America’s much-anticipated return to the Moon carries a lot more weight than just NASA’s exploration aims—for the DoD, it’s an essential opportunity to ensure the US maintains superiority and freedom in the space domain.
The Pentagon must step up its efforts to develop lunar infrastructure through partnerships with NASA and industry or risk losing the potential perch to China, according to a report released last week by the Mitchell Institute.

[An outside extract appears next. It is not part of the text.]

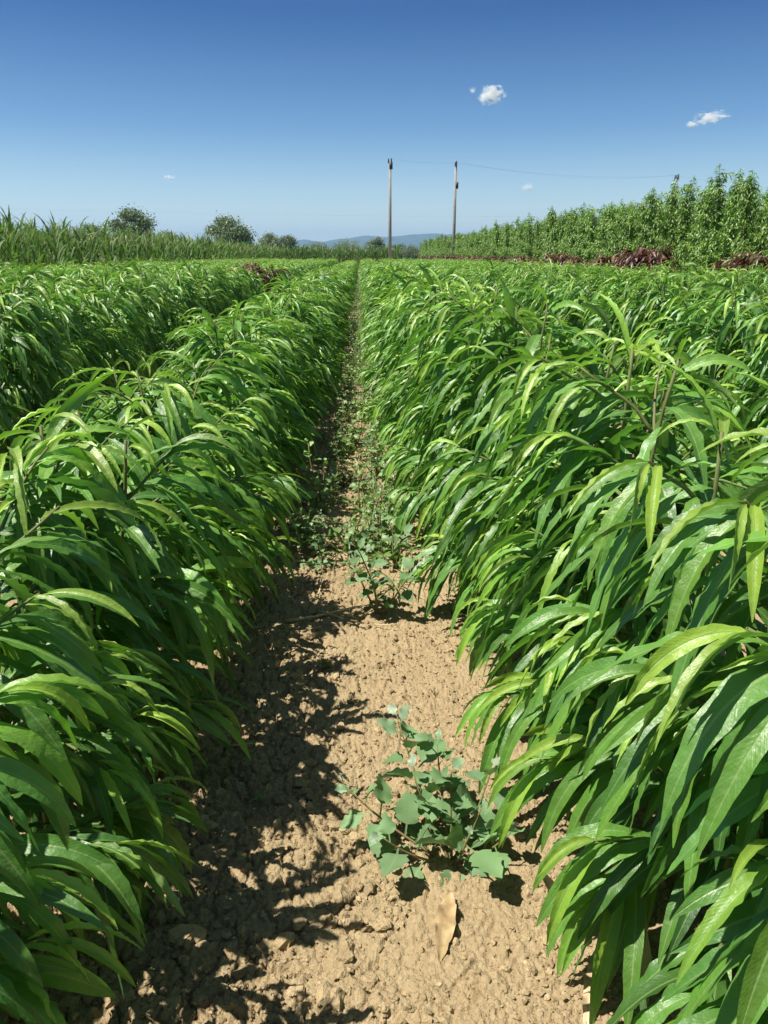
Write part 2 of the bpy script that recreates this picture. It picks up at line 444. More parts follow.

“The US Space Force and US Space Command must take steps today in the cislunar regime to establish the same freedom of operations it realizes in Earth orbit,” Carles Galbreath, senior fellow for space studies at the Mitchell Institute and author of the report, wrote. “Failure to act now will limit future options, create an unsustainable precedent in the cislunar environment, or even surrender US leadership in space and weaken US leadership globally.”
The findings: The DoD would need an additional $250M annually and 200 more staff to pursue the programs needed to ensure continued US lunar access, according to the report.
Those funds, the report states, would be best utilized by pursuing several initiatives:
- Developing a formal DoD cislunar strategy and doctrine
- Partnering with groups like DARPA and AFRL to fund innovative technologies to serve the DoD in cislunar space
- Expanding the space-based capabilities enjoyed on Earth—including domain awareness, communications, and navigation—to reach cislunar space
Picking sides: The report also warned of the teams forming in the push to return to the Moon. The US-led Artemis Accords have garnered a laundry list of signatories, and on the other side, China and Russia are building a team to participate in their international Lunar Research Station (ILRS) project.
“The prospects of ceding the advantage to an authoritarian and territorially minded Chinese and Russian program would create an even greater disadvantage—one increasingly difficult for the United States to overcome,” Galbreath wrote.